Week 6: Pittsburgh at Dallas (the battle of Bill)

A certain faction of Pittsburgh Steeler fans suffers from coach envy. Some fans live to complain about the quarterback situation, but these folks are obsessed with running Bill Cowher out of town on a rail. These are the anti-fans and you can spot them during Week 6, wearing black and gold but gazing admiringly at the sideline of the Dallas Cowboys and at head coach Bill Parcells.

You might call him the Miracle Worker, particularly after waltzing into Big D and turning around a struggling franchise in what seemed like just one off-season. The Dallas Cowboys, recently one of the dominant teams in the NFL, had cultivated a tradition of losing.

"But now Parcells comes in and he really gets it going and things start turning around," said safety Darren Woodson. "We really missed a winning coach around here. We've had this losing atmosphere and guys didn't really care about winning games. He's changed all that. The guys he doesn't like, he gets rid of them and I'm sure he's not done with that. Next year, it will be another turnaround around here."

And so the legend of Bill Parcells grows, leaving success in his wake wherever he goes.

How does he do it?

Woodson and other Cowboys tapped Parcells' talent as a teacher, but other players noted a certain something that may sound all too familiar to fans of the Pittsburgh Steelers.

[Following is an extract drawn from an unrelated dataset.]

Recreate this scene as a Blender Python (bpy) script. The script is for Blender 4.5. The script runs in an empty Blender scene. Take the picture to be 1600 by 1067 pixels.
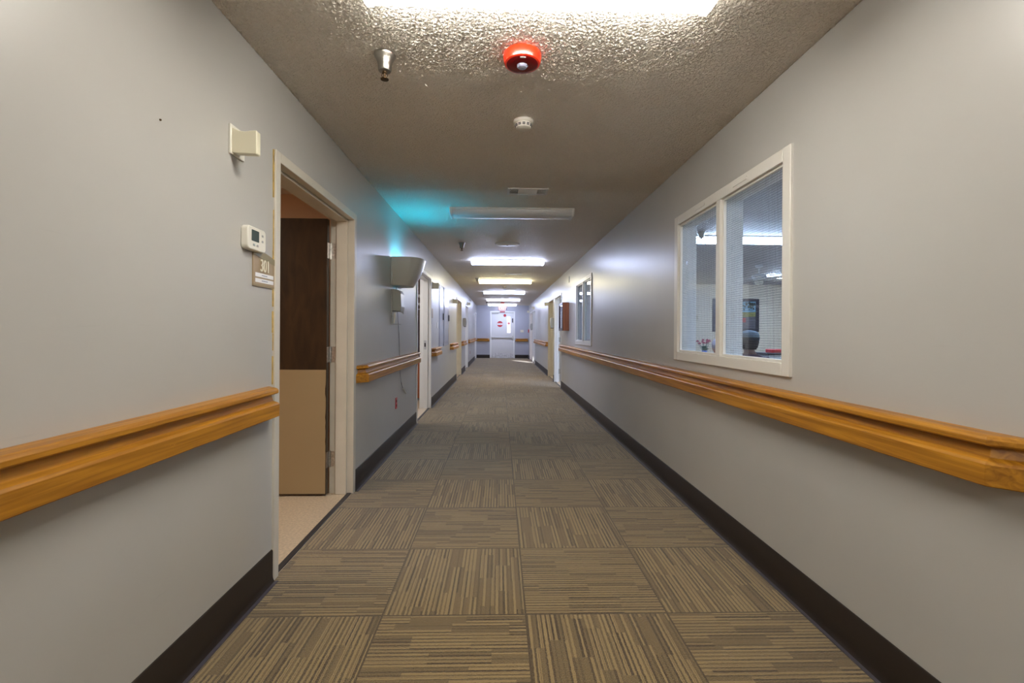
import bpy, bmesh, math, random
from mathutils import Vector, Matrix
random.seed(7)
PI = math.pi
SC = bpy.context.scene
COL = SC.collection

# ------------------------------------------------------------------ dimensions (metres)
XL, XR, H = -1.095, 1.344, 2.453          # corridor: left wall, right wall, ceiling
YB, YE = -4.0, 21.7                       # corridor: wall behind, end wall
TL, TR = 0.155, 0.118                     # wall thicknesses
RZ0, RZ1 = 0.812, 0.945                   # handrail

# ------------------------------------------------------------------ materials
def nt(m):
    m.use_nodes = True
    return m.node_tree, m.node_tree.nodes, m.node_tree.links

def mat(name, col, rough=.5, metal=0., spec=.5, bump=None, coat=0., emit=None, estr=0., vary=None):
    """principled material; bump=(scale, strength, distance); vary=(scale, amount) mottles the colour"""
    m = bpy.data.materials.new(name)
    t, N, L = nt(m)
    b = N['Principled BSDF']
    b.inputs['Base Color'].default_value = (*col, 1)
    b.inputs['Roughness'].default_value = rough
    b.inputs['Metallic'].default_value = metal
    b.inputs['Specular IOR Level'].default_value = spec
    b.inputs['Coat Weight'].default_value = coat
    if emit:
        b.inputs['Emission Color'].default_value = (*emit, 1)
        b.inputs['Emission Strength'].default_value = estr
    if bump or vary:
        tc = N.new('ShaderNodeTexCoord')
    if bump:
        n = N.new('ShaderNodeTexNoise'); n.inputs['Scale'].default_value = bump[0]; n.inputs['Detail'].default_value = 3
        L.new(tc.outputs['Object'], n.inputs['Vector'])
        bp = N.new('ShaderNodeBump'); bp.inputs['Strength'].default_value = bump[1]; bp.inputs['Distance'].default_value = bump[2]
        L.new(n.outputs['Fac'], bp.inputs['Height']); L.new(bp.outputs['Normal'], b.inputs['Normal'])
    if vary:
        n = N.new('ShaderNodeTexNoise'); n.inputs['Scale'].default_value = vary[0]; n.inputs['Detail'].default_value = 4
        L.new(tc.outputs['Object'], n.inputs['Vector'])
        r = N.new('ShaderNodeValToRGB')
        a = vary[1]
        r.color_ramp.elements[0].position = .3; r.color_ramp.elements[1].position = .7
        r.color_ramp.elements[0].color = (*[c * (1 - a) for c in col], 1)
        r.color_ramp.elements[1].color = (*[min(1, c * (1 + a)) for c in col], 1)
        L.new(n.outputs['Fac'], r.inputs['Fac']); L.new(r.outputs['Color'], b.inputs['Base Color'])
    return m

def wood(name, dark, light, rough=.38, scale=(1.2, 34, 34), axis='Y', coat=.15, bump=.15):
    m = bpy.data.materials.new(name)
    t, N, L = nt(m); b = N['Principled BSDF']
    tc = N.new('ShaderNodeTexCoord'); mp = N.new('ShaderNodeMapping')
    s = {'X': scale, 'Y': (scale[1], scale[0], scale[2]), 'Z': (scale[1], scale[2], scale[0])}[axis]
    mp.inputs['Scale'].default_value = s
    L.new(tc.outputs['Object'], mp.inputs['Vector'])
    n = N.new('ShaderNodeTexNoise'); n.inputs['Scale'].default_value = 1.6; n.inputs['Detail'].default_value = 6; n.inputs['Distortion'].default_value = .8
    L.new(mp.outputs['Vector'], n.inputs['Vector'])
    r = N.new('ShaderNodeValToRGB'); r.color_ramp.elements[0].position = .34; r.color_ramp.elements[1].position = .68
    r.color_ramp.elements[0].color = (*dark, 1); r.color_ramp.elements[1].color = (*light, 1)
    L.new(n.outputs['Fac'], r.inputs['Fac'])
    # worn pale scuffs
    n2 = N.new('ShaderNodeTexNoise'); n2.inputs['Scale'].default_value = 9; n2.inputs['Detail'].default_value = 8; n2.inputs['Roughness'].default_value = .75
    mp2 = N.new('ShaderNodeMapping'); mp2.inputs['Scale'].default_value = {'X': (1, 5, 5), 'Y': (5, 1, 5), 'Z': (5, 5, 1)}[axis]
    L.new(tc.outputs['Object'], mp2.inputs['Vector']); L.new(mp2.outputs['Vector'], n2.inputs['Vector'])
    r2 = N.new('ShaderNodeValToRGB'); r2.color_ramp.elements[0].position = .63; r2.color_ramp.elements[1].position = .74
    L.new(n2.outputs['Fac'], r2.inputs['Fac'])
    mx = N.new('ShaderNodeMixRGB'); mx.inputs[2].default_value = (*[min(1, c * 1.45 + .03) for c in light], 1)
    ml = N.new('ShaderNodeMath'); ml.operation = 'MULTIPLY'; ml.inputs[1].default_value = .45
    L.new(r2.outputs['Color'], ml.inputs[0]); L.new(ml.outputs[0], mx.inputs[0]); L.new(r.outputs['Color'], mx.inputs[1])
    L.new(mx.outputs['Color'], b.inputs['Base Color'])
    b.inputs['Roughness'].default_value = rough; b.inputs['Coat Weight'].default_value = coat; b.inputs['Coat Roughness'].default_value = .3
    bp = N.new('ShaderNodeBump'); bp.inputs['Strength'].default_value = bump; bp.inputs['Distance'].default_value = .001
    L.new(n.outputs['Fac'], bp.inputs['Height']); L.new(bp.outputs['Normal'], b.inputs['Normal'])
    return m

def glow(name, col, s):
    m = bpy.data.materials.new(name); t, N, L = nt(m)
    b = N['Principled BSDF']; b.inputs['Base Color'].default_value = (.85, .85, .85, 1); b.inputs['Roughness'].default_value = .35
    b.inputs['Emission Color'].default_value = (*col, 1); b.inputs['Emission Strength'].default_value = s
    return m

def glass(name, tint=(.93, .96, .97), ior=1.5):
    m = bpy.data.materials.new(name); t, N, L = nt(m)
    N.remove(N['Principled BSDF']); out = N['Material Output']
    tr = N.new('ShaderNodeBsdfTransparent'); tr.inputs['Color'].default_value = (*tint, 1)
    gl = N.new('ShaderNodeBsdfGlossy'); gl.inputs['Roughness'].default_value = .02
    fr = N.new('ShaderNodeFresnel'); fr.inputs['IOR'].default_value = ior
    mx = N.new('ShaderNodeMixShader')
    ge = N.new('ShaderNodeNewGeometry'); mi = N.new('ShaderNodeMapRange')     # same reflectance on both faces of the sheet
    mi.inputs['To Min'].default_value = ior; mi.inputs['To Max'].default_value = 1 / ior
    L.new(ge.outputs['Backfacing'], mi.inputs['Value']); L.new(mi.outputs[0], fr.inputs['IOR'])
    L.new(fr.outputs[0], mx.inputs[0]); L.new(tr.outputs[0], mx.inputs[1]); L.new(gl.outputs[0], mx.inputs[2]); L.new(mx.outputs[0], out.inputs['Surface'])
    return m

def wall_paint(name, col, rough):
    m = bpy.data.materials.new(name); t, N, L = nt(m); b = N['Principled BSDF']
    g = N.new('ShaderNodeNewGeometry')
    n = N.new('ShaderNodeTexNoise'); n.inputs['Scale'].default_value = 1.3; n.inputs['Detail'].default_value = 5
    L.new(g.outputs['Position'], n.inputs['Vector'])
    r = N.new('ShaderNodeValToRGB'); r.color_ramp.elements[0].position = .3; r.color_ramp.elements[1].position = .7
    r.color_ramp.elements[0].color = (*[c * .96 for c in col], 1); r.color_ramp.elements[1].color = (*[c * 1.03 for c in col], 1)
    L.new(n.outputs['Fac'], r.inputs['Fac'])
    # long faint scuffs running along the wall
    mp = N.new('ShaderNodeMapping'); mp.inputs['Scale'].default_value = (6, 1.6, 30); mp.inputs['Rotation'].default_value = (.12, 0, 0)
    L.new(g.outputs['Position'], mp.inputs['Vector'])
    n2 = N.new('ShaderNodeTexNoise'); n2.inputs['Scale'].default_value = 2.2; n2.inputs['Detail'].default_value = 4
    L.new(mp.outputs['Vector'], n2.inputs['Vector'])
    r2 = N.new('ShaderNodeValToRGB'); r2.color_ramp.elements[0].position = .70; r2.color_ramp.elements[1].position = .78
    L.new(n2.outputs['Fac'], r2.inputs['Fac'])
    ml = N.new('ShaderNodeMath'); ml.operation = 'MULTIPLY'; ml.inputs[1].default_value = .10; L.new(r2.outputs['Color'], ml.inputs[0])
    mx = N.new('ShaderNodeMixRGB'); mx.inputs[2].default_value = (*[c * .6 for c in col], 1)
    L.new(ml.outputs[0], mx.inputs[0]); L.new(r.outputs['Color'], mx.inputs[1]); L.new(mx.outputs['Color'], b.inputs['Base Color'])
    b.inputs['Roughness'].default_value = rough
    n3 = N.new('ShaderNodeTexNoise'); n3.inputs['Scale'].default_value = 55; n3.inputs['Detail'].default_value = 3
    L.new(g.outputs['Position'], n3.inputs['Vector'])
    bp = N.new('ShaderNodeBump'); bp.inputs['Strength'].default_value = .10; bp.inputs['Distance'].default_value = .0015
    L.new(n3.outputs['Fac'], bp.inputs['Height']); L.new(bp.outputs['Normal'], b.inputs['Normal'])
    return m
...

"We've created a buzz in this town," said defensive tackle La'Roi Glover, "and Bill Parcells has created a vision. We're well prepared, and it's his motivational tactics that separate him from the rest of the coaches in this league."

There are essentially two kinds of coaches in the NFL, the tacticians and the motivators. Parcells and Bill Cowher are cut from the same cloth.

Cowher generated a similar buzz during his first few years as head coach of the Pittsburgh Steelers.

"First two years I was here under [Chuck] Noll, there was really no team unity, no team enthusiasm, a lot of players not believing what we were doing offensively and defensively," said RB Barry Foster towards the end of Cowher's inaugural season. "Therefore, we lost a lot of games. This year, we believe in our coaches, we believe in ourselves; therefore, we're just out there having fun and winning games."

Linebacker David Little concurred, "It's a breath of fresh air to get a new system, new coach."

But one of Cowher's successful gambits as a new coach may now be a handicap, "What was interesting is that we did it [replacing the coaches and front office personnel sitting in first class on flights with players] by seniority, and to kind of show the age of our team, one of the guys who's only been in the league for five years was sitting in first class. You can see we're not real deep with a lot of old players. But I've always been taught to respect your elders, and that's what we attempted to do."

Through the years, Cowher's team has aged and he may ‘respect the elders' a bit too much, particularly in the age of the salary cap, an age that demands you get youth on the field as soon as possible.

Cowher's strength, like Parcells', is turning around a struggling organization staffed with mostly young players. The inexperienced players make up for their mistakes with effort and enthusiasm.

"We do have a couple of great players, Rod and Foster, but the majority of this team," said OT Tunch Ilkin in 1992, "the heart and soul of this team, are just lunch-bucket types, guys that come and work hard. Blue-collar guys, if you will."

The tactician prefers veteran players at as many positions possible, guys who can execute complex game plans. Unfortunately for Cowher, his act has grown stale in Pittsburgh and his personnel no longer matches his strength as a coach.

Parcells' act can also grow old and his window for success, winning the Big Game, may be somewhat small. Cowher let his own opportunity slip through his fingers early on in his career, perhaps only realizing Super Bowl greatness by coaching another team searching for direction, searching for an identity.

For Parcells, what was old is now new again, his wisdom finally trumping the arrogance of his own success. Cowher might learn a thing or two from Parcells, seeing (perhaps for the first time) his own strengths and weaknesses as a head coach.

The battle between Dallas and Pittsburgh, Parcells and Cowher, will not be about ability. This game will be about desire, "want-to." Cowher did appear to reinvent himself for the 2001 season, but that season of success seems now all too ephemeral. Can he remake himself and his team after a disappointing 6-10 campaign?

If the anti-fans are quiet after this game, Cowher may have an answer for his growing legion of detractors after all.